Junto com a refinaria, a petrolífera pública, então dirigida pela empresária Isabel dos Santos, também decidiu na mesma altura suspender as obras do Terminal Oceânico da Barra do Dande.
De acordo com a Angop, citando na altura um comunicado de imprensa da Sonangol, a nova visão estratégica da empresa estaria focada no maximizar da rentabilidade dos seus projectos.
Num momento em que a diversificação da economia era, ou é, supostamente uma prioridade do governo e que o país necessita de divisas, todos perguntaram se colocar um travão na construção da Refinaria do Lobito, com capacidade para refinar 200 mil barris de petróleo por dia e cuja conclusão estava prevista para 2018, não seria um erro estratégico para o Estado angolano, mesmo que o pudesse não ser para a Sonangol.

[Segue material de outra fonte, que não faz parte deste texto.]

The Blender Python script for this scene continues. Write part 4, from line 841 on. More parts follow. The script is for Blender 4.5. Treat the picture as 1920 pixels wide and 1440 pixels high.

No relatório e contas apresentado em Julho de 2016, a Sonangol dava conta que nas obras da refinaria estavam concluídas as infra-estruturas públicas de suporte, nomeadamente, a estrada de transporte de carga pesada e o terminal marítimo, “restando por concluir o projecto de captação de água”.
Na altura ficou por saber se mais um adiamento teve, ou não, a ver com o trabalho da Engineers India Limited (EIL), a empresa indiana que foi escolhida para fazer o planeamento de projecto e controlo de despesas para a Refinaria do Lobito.
Uma das etapas decisivas para pôr em “stand by” a Refinaria do Lobito recorda-nos que Isabel dos Santos foi, em Agosto de 2016, encostada à parede para pagar uma dívida de mil milhões de dólares à Trafigura, representada em Angola pela Puma Energy, empresa dos generais Manuel Hélder Vieira Dias Júnior, “Kopelipa”, Leopoldino Nascimento e o antigo PCA da Sonangol, e depois vice-presidente, Manuel Vicente.
A isso juntou-se a decisão do Banco de Desenvolvimento da China que, cansado de desculpar os calotes da Sonangol, resolveu suspender a linha de crédito aberta para Angola, na altura de 15 mil milhões de dólares.
Do ponto de vista chinês, os camaradas angolanos da Sonangol e do regime estavam a olhar demasiado para o seu próprio umbigo e – em matéria de petróleo – a esquecer que os chineses também têm umbigo e que, para além disso, abriram largamente os cordões à bolsa.